▸ **The task**
Write the data out again, character for character, with no images.

▸ **Listed records**
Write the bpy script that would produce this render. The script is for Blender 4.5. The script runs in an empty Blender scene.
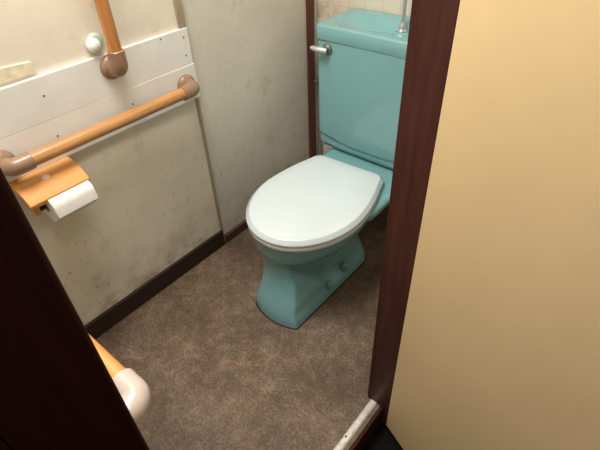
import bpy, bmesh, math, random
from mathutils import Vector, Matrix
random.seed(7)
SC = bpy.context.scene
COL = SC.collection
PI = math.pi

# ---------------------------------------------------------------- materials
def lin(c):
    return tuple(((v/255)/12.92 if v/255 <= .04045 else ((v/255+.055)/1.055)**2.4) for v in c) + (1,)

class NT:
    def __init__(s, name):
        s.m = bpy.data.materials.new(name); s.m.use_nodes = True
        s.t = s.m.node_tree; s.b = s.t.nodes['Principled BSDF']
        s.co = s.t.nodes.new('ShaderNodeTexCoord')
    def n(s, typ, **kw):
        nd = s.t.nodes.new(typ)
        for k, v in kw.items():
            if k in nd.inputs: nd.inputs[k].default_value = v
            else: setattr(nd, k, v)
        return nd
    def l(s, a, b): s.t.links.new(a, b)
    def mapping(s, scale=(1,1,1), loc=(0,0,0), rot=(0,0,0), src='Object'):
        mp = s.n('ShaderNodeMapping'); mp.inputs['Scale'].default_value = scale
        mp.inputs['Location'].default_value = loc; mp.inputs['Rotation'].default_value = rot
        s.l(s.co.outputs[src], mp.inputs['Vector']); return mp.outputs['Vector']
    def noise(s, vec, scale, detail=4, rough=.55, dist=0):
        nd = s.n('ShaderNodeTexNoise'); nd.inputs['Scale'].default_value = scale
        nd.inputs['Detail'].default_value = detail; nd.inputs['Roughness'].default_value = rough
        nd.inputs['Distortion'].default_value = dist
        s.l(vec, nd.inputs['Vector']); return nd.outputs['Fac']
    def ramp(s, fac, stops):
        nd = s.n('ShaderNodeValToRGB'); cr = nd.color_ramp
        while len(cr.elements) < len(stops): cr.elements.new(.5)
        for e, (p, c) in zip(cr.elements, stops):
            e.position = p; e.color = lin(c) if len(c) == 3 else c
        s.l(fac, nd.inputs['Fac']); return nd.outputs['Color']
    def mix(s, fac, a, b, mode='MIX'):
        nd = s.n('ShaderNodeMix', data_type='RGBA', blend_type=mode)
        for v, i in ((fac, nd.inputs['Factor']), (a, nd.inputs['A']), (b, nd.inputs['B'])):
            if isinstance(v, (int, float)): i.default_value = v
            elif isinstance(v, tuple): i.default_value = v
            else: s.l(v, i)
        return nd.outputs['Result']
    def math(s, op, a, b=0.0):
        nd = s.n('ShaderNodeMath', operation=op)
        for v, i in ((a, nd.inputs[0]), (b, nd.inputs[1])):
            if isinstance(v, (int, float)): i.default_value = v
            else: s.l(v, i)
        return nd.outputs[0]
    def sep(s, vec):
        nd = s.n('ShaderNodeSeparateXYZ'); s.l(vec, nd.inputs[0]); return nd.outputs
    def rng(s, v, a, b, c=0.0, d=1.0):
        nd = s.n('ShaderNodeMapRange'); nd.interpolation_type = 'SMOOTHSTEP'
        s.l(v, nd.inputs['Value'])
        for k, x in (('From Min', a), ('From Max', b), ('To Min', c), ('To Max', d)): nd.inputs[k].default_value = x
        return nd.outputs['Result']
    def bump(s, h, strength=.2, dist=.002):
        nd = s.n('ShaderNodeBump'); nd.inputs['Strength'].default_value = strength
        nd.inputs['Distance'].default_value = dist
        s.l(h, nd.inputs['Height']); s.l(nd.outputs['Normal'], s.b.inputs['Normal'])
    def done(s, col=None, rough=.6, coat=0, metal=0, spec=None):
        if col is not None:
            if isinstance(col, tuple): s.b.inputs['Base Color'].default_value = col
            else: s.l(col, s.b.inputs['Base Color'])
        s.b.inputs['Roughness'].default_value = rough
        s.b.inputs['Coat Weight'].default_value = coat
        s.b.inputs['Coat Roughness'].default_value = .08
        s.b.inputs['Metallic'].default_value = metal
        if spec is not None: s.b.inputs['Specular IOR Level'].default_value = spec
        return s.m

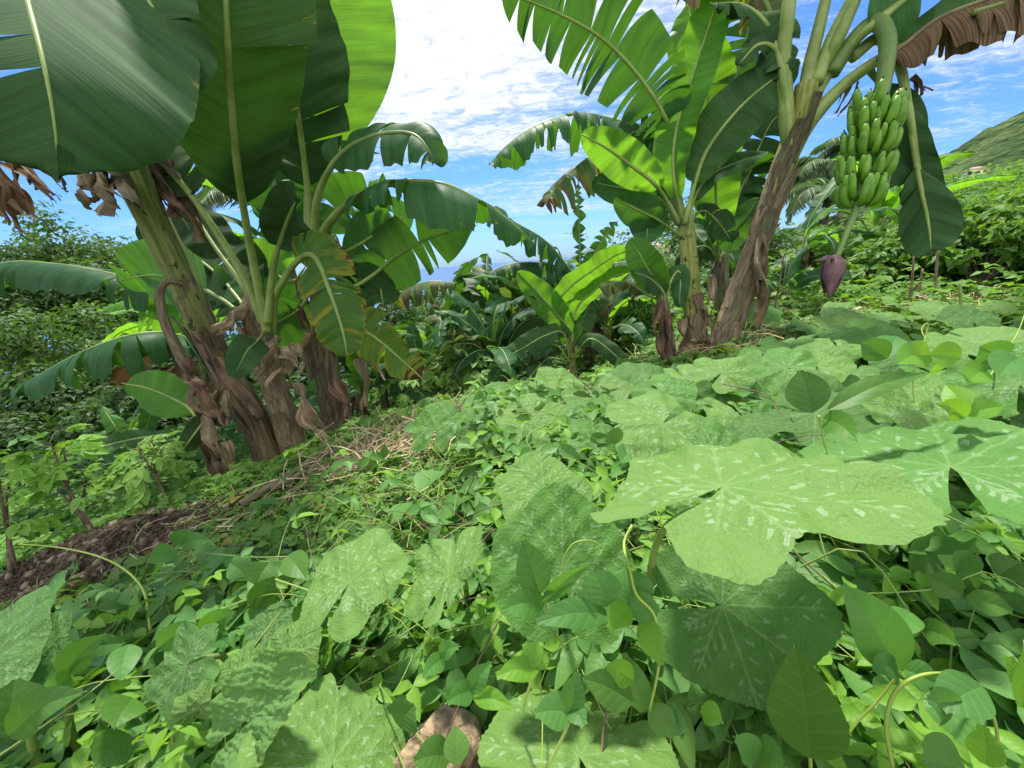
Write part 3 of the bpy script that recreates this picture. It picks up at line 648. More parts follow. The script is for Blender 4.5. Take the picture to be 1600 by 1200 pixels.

▸ **Correct response**
Write the bpy script that would produce this render. The script is for Blender 4.5. The script runs in an empty Blender scene.
import bpy, bmesh, math, random
from mathutils import Vector, Matrix
random.seed(7)
SC = bpy.context.scene
COL = SC.collection
PI = math.pi

# ---------------------------------------------------------------- materials
def lin(c):
    return tuple(((v/255)/12.92 if v/255 <= .04045 else ((v/255+.055)/1.055)**2.4) for v in c) + (1,)

class NT:
    def __init__(s, name):
        s.m = bpy.data.materials.new(name); s.m.use_nodes = True
        s.t = s.m.node_tree; s.b = s.t.nodes['Principled BSDF']
        s.co = s.t.nodes.new('ShaderNodeTexCoord')
    def n(s, typ, **kw):
        nd = s.t.nodes.new(typ)
        for k, v in kw.items():
            if k in nd.inputs: nd.inputs[k].default_value = v
            else: setattr(nd, k, v)
        return nd
    def l(s, a, b): s.t.links.new(a, b)
    def mapping(s, scale=(1,1,1), loc=(0,0,0), rot=(0,0,0), src='Object'):
        mp = s.n('ShaderNodeMapping'); mp.inputs['Scale'].default_value = scale
        mp.inputs['Location'].default_value = loc; mp.inputs['Rotation'].default_value = rot
        s.l(s.co.outputs[src], mp.inputs['Vector']); return mp.outputs['Vector']
    def noise(s, vec, scale, detail=4, rough=.55, dist=0):
        nd = s.n('ShaderNodeTexNoise'); nd.inputs['Scale'].default_value = scale
        nd.inputs['Detail'].default_value = detail; nd.inputs['Roughness'].default_value = rough
        nd.inputs['Distortion'].default_value = dist
        s.l(vec, nd.inputs['Vector']); return nd.outputs['Fac']
    def ramp(s, fac, stops):
        nd = s.n('ShaderNodeValToRGB'); cr = nd.color_ramp
        while len(cr.elements) < len(stops): cr.elements.new(.5)
        for e, (p, c) in zip(cr.elements, stops):
            e.position = p; e.color = lin(c) if len(c) == 3 else c
        s.l(fac, nd.inputs['Fac']); return nd.outputs['Color']
    def mix(s, fac, a, b, mode='MIX'):
        nd = s.n('ShaderNodeMix', data_type='RGBA', blend_type=mode)
        for v, i in ((fac, nd.inputs['Factor']), (a, nd.inputs['A']), (b, nd.inputs['B'])):
            if isinstance(v, (int, float)): i.default_value = v
            elif isinstance(v, tuple): i.default_value = v
            else: s.l(v, i)
        return nd.outputs['Result']
    def math(s, op, a, b=0.0):
        nd = s.n('ShaderNodeMath', operation=op)
        for v, i in ((a, nd.inputs[0]), (b, nd.inputs[1])):
            if isinstance(v, (int, float)): i.default_value = v
            else: s.l(v, i)
        return nd.outputs[0]
    def sep(s, vec):
        nd = s.n('ShaderNodeSeparateXYZ'); s.l(vec, nd.inputs[0]); return nd.outputs
    def rng(s, v, a, b, c=0.0, d=1.0):
        nd = s.n('ShaderNodeMapRange'); nd.interpolation_type = 'SMOOTHSTEP'
        s.l(v, nd.inputs['Value'])
        for k, x in (('From Min', a), ('From Max', b), ('To Min', c), ('To Max', d)): nd.inputs[k].default_value = x
        return nd.outputs['Result']
    def bump(s, h, strength=.2, dist=.002):
        nd = s.n('ShaderNodeBump'); nd.inputs['Strength'].default_value = strength
        nd.inputs['Distance'].default_value = dist
        s.l(h, nd.inputs['Height']); s.l(nd.outputs['Normal'], s.b.inputs['Normal'])
    def done(s, col=None, rough=.6, coat=0, metal=0, spec=None):
        if col is not None:
            if isinstance(col, tuple): s.b.inputs['Base Color'].default_value = col
            else: s.l(col, s.b.inputs['Base Color'])
        s.b.inputs['Roughness'].default_value = rough
        s.b.inputs['Coat Weight'].default_value = coat
        s.b.inputs['Coat Roughness'].default_value = .08
        s.b.inputs['Metallic'].default_value = metal
        if spec is not None: s.b.inputs['Specular IOR Level'].default_value = spec
        return s.m

Write part 3 of the bpy script that recreates this picture. It picks up at line 648. More parts follow. The script is for Blender 4.5. Take the picture to be 1600 by 1200 pixels.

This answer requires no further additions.